Instructions for the task →
What is the number of lines in the data that hold the string "script"? Reply with that number only.

Source material →
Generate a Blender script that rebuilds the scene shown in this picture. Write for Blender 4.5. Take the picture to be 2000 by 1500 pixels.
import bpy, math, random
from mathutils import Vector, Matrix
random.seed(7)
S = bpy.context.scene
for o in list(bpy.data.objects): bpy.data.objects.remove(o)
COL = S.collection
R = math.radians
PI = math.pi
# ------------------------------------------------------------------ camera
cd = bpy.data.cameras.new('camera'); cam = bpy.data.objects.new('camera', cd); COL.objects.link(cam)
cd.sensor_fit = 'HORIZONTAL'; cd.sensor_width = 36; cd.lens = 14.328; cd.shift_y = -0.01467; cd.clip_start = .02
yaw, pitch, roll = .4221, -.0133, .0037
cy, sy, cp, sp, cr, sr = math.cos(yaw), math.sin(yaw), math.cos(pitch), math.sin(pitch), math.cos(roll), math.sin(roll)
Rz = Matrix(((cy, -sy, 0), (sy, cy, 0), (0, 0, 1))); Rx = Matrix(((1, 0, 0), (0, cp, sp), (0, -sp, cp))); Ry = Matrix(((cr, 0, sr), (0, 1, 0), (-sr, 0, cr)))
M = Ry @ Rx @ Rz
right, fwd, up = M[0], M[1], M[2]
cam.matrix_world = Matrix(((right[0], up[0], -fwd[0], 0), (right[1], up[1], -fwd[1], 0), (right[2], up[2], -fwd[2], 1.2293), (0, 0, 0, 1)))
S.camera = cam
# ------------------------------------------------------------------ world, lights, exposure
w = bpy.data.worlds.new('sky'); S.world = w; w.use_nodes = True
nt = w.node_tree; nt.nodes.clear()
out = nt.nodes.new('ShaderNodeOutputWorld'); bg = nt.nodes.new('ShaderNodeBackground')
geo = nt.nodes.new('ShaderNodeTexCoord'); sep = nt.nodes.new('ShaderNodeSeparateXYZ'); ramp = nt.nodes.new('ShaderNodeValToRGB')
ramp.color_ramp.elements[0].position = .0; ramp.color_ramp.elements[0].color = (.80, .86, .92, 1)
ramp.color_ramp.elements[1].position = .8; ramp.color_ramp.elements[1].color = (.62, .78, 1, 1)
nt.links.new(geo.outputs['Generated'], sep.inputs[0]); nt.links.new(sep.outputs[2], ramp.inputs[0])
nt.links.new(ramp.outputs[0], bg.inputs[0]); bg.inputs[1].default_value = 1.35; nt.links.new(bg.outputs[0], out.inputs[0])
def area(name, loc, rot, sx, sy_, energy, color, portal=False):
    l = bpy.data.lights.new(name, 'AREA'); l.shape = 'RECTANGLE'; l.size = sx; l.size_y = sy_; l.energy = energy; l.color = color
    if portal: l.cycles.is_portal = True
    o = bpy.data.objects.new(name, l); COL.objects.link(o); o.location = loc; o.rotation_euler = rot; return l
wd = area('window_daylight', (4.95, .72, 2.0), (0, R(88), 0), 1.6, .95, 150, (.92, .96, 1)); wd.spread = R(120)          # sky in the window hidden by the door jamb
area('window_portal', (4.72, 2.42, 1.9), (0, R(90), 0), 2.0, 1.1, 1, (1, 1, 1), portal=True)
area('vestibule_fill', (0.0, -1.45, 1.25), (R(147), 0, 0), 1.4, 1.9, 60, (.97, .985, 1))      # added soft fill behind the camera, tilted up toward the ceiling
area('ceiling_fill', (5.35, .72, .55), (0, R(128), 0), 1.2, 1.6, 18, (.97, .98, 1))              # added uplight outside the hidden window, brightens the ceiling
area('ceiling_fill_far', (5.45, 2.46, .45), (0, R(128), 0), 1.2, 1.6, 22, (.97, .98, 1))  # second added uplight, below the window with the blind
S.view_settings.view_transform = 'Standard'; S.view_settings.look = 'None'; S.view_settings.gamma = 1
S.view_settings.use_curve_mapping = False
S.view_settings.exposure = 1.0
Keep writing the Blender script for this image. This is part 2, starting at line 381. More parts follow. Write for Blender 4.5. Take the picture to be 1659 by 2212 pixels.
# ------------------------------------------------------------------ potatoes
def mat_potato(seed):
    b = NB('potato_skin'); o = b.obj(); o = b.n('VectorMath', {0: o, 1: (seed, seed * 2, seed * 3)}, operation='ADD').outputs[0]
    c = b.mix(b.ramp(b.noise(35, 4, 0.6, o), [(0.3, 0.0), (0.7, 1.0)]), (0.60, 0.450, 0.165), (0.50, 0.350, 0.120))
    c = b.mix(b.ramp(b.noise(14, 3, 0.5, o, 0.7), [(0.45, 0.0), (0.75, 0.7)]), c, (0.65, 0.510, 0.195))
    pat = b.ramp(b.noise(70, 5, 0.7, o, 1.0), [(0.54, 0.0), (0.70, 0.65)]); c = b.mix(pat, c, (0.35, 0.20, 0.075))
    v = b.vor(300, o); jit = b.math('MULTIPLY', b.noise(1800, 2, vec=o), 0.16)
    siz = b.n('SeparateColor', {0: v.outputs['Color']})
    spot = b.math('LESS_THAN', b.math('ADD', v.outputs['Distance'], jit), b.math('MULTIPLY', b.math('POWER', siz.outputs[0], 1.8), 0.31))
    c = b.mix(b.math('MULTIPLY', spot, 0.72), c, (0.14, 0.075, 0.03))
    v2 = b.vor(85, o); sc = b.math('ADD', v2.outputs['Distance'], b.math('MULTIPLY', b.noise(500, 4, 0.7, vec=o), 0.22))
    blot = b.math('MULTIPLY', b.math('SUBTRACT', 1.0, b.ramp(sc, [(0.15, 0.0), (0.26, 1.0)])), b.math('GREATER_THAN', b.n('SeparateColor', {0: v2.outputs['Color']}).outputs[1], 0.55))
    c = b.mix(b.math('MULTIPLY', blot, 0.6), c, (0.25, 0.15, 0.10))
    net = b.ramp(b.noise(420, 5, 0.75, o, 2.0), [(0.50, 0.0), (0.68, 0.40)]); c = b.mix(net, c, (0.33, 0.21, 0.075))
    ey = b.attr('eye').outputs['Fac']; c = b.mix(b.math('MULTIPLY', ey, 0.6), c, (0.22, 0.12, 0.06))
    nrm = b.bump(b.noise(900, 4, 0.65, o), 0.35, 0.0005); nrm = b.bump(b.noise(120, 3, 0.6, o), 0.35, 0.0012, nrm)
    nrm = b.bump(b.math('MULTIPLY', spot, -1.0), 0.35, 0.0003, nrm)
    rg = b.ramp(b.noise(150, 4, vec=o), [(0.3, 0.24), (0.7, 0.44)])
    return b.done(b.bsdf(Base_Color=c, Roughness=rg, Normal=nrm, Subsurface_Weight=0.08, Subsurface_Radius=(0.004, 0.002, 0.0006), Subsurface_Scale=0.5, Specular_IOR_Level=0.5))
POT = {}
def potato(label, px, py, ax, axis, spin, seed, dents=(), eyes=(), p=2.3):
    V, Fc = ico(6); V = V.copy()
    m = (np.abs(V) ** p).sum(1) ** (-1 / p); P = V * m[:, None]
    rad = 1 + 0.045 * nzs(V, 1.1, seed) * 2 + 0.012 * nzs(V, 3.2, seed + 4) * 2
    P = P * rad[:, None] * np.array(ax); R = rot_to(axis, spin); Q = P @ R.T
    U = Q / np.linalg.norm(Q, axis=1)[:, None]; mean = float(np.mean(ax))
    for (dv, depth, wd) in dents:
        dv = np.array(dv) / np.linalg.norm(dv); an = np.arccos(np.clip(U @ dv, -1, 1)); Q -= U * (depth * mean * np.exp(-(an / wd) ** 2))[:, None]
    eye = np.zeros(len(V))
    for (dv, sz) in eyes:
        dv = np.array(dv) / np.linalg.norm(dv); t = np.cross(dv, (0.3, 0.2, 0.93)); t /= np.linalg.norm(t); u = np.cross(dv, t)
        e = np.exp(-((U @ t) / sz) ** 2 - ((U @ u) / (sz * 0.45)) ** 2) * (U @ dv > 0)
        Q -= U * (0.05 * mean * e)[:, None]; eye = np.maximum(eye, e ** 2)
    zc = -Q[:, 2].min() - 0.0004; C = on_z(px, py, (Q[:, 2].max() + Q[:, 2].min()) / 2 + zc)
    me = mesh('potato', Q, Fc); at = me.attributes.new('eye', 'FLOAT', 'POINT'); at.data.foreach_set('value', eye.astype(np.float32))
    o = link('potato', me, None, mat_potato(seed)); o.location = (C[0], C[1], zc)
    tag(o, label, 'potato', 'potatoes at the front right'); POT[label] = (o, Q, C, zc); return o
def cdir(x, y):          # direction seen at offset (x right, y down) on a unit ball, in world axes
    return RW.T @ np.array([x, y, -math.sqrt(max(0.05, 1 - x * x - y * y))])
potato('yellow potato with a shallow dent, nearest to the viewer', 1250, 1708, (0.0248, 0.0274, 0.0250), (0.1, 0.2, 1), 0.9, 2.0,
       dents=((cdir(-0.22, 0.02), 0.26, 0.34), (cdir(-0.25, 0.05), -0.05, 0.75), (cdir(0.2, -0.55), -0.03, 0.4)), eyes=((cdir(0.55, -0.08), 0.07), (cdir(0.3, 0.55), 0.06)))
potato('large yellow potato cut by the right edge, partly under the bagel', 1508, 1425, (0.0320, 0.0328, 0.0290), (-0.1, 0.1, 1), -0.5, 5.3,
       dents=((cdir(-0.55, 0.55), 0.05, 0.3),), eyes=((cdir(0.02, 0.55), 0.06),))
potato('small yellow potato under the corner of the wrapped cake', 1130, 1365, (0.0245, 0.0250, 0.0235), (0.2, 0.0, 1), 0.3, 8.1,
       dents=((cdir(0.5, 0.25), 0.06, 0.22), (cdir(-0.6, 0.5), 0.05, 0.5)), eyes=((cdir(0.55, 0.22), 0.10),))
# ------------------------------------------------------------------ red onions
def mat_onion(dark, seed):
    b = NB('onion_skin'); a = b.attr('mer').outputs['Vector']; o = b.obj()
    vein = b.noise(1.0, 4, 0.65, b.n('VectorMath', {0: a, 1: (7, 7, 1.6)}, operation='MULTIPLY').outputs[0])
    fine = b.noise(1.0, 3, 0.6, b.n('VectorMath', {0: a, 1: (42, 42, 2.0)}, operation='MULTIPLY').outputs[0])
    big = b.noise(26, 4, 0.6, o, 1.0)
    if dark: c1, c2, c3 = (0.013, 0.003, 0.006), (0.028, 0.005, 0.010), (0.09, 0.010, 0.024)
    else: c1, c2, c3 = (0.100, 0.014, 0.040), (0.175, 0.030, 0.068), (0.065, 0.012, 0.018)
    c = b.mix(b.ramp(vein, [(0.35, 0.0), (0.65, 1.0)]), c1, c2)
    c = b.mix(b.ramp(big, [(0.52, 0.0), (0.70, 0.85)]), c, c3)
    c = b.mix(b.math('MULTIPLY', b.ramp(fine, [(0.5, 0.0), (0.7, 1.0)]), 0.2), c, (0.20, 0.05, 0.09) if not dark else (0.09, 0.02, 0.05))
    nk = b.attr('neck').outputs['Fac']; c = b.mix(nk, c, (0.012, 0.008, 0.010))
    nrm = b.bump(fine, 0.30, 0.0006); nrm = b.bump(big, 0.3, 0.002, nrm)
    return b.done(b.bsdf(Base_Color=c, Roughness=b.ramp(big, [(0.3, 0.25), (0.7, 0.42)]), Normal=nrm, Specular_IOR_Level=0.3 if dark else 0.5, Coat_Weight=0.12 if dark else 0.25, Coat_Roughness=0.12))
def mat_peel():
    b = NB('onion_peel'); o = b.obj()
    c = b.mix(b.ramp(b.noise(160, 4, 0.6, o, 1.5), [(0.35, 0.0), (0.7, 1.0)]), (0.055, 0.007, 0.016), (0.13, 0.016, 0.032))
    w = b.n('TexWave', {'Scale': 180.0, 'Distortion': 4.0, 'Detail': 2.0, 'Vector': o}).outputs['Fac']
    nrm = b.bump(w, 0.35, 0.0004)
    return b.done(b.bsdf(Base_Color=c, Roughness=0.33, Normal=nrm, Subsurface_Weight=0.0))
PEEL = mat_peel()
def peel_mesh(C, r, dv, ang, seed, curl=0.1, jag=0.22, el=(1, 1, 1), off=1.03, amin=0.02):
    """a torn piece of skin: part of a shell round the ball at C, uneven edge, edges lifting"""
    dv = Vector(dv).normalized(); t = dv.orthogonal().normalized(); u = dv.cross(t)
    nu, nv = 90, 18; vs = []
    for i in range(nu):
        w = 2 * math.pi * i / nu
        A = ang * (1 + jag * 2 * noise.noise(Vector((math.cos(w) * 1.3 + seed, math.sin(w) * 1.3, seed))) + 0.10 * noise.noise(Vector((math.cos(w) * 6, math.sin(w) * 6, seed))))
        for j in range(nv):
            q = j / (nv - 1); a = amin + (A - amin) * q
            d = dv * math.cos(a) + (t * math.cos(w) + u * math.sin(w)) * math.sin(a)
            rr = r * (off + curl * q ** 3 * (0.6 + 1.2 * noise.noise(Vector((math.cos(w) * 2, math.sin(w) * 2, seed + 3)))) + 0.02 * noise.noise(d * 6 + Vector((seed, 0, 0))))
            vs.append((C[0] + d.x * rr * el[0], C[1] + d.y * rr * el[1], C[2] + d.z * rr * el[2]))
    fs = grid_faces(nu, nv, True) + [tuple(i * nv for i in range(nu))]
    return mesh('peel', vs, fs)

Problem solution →
2